Его не было в той Москве: для мечтателя это дело поправимое.
Рассказ генерала Иволгина о его камерпажестве у Наполеона – первая историческая «поэма» Достоевского. (Второй (и последней) станет Легенда о великом инквизиторе.)
Следует задуматься о литературных истоках. Насколько самобытен сей плод (своего рода Легенда о великом императоре!), взращённый в чудном генеральском саду?
Вспомним, что юный Достоевский – усердный читатель Вальтера Скотта. Он начинает читать великого шотландца примерно в том возрасте, в каком будущий генерал Иволгин удостаивается дружбы завоевателя Москвы.
Прямого влияния Вальтера Скотта на Достоевского как будто не наблюдается: слишком различны их художественные миры. Между тем «наполеоновская» новелла в «Идиоте» – вальтерскоттовская по всем статьям.
Наполеоновская тема занимает Достоевского с раннего детства до конца его дней.
Можно сказать, все девятнадцатое столетие пронизано отзвуками наполеоновского мифа. Наполеон – человек века: он потряс воображение нескольких поколений. К нему – к его славе и судьбе, к его взлёту и падению прикованы взоры.

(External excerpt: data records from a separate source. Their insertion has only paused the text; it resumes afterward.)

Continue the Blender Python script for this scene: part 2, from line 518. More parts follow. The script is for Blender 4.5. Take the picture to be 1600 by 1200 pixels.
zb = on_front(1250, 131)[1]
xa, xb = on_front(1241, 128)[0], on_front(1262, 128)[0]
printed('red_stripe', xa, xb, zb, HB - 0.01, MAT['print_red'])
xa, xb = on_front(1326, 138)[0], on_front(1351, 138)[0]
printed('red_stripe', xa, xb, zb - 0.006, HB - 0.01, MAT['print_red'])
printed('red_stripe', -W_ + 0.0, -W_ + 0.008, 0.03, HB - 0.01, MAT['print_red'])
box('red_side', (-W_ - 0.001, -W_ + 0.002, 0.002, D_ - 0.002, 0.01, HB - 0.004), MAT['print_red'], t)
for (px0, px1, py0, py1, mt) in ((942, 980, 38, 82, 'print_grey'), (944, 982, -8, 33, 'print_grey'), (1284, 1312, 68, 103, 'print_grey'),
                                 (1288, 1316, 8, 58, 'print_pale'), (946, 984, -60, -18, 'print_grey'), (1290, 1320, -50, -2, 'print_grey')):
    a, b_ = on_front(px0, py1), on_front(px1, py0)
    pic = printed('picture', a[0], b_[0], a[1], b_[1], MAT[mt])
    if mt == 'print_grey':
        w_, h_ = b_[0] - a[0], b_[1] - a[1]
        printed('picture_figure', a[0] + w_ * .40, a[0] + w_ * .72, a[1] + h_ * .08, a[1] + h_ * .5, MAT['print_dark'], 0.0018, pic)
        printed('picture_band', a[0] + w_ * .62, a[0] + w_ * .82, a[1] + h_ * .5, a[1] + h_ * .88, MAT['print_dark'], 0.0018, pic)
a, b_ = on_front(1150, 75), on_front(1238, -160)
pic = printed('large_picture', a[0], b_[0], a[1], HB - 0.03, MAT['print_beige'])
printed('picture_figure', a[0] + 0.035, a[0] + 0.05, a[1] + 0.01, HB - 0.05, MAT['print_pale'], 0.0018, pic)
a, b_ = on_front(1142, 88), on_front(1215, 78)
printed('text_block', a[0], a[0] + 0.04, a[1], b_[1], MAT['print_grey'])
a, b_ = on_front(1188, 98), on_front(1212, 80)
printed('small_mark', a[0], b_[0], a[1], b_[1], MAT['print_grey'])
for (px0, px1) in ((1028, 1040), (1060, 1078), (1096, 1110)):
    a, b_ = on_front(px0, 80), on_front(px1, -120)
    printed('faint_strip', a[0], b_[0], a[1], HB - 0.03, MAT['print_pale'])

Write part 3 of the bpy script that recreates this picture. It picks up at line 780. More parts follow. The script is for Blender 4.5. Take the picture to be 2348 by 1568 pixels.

Достоевский впервые упоминает императора французов в контексте, не имеющем прямого отношения к деятельности названного лица. Наполеон является здесь не в своём конкретном историческом обличье, а в, казалось бы, совершенно проходном вербальном смысле. У господина Прохарчина, героя одноимённого рассказа, сурово вопрошают: «…Для вас свет, что ли, сделан, Наполеон вы, что ли, какой», давая тем самым ему понять неуместность его амбиций [12]. Комическая пара «Прохарчин – Наполеон» вполне случайна. До появления другого тандема «Наполеон – Раскольников» ещё далеко. Случайна и речевая ситуация, однако мысль, что свет «сделан» для Наполеона, выражена достаточно ясно.
Отсюда не так уж далеко до основополагающего тезиса подпольного парадоксалиста «свету провалиться, а чтоб мне чай всегда пить»: взглянувший в такое зеркало «классический» Наполеон должен был бы устыдиться.
12
Ср. у М. Булгакова («Мастер и Маргарита»): «Никанор Иванович… совершенно не знал произведений поэта Пушкина, но самого его знал прекрасно и ежедневно по несколько раз в день произносил фразы вроде: “А за квартиру Пушкин платить будет?” или “Лампочку на лестнице, стало быть, Пушкин вывинтил?”, “Нефть, стало быть, Пушкин покупать будет?”». В отличие от «более узкого» Наполеона, Пушкин абсолютный универсальный заместитель всех тех, кто не выполняет своих функций или выполняет их недолжным образом. Не в этой ли связи замечено Аполлоном Григорьевым: «Пушкин наше всё»?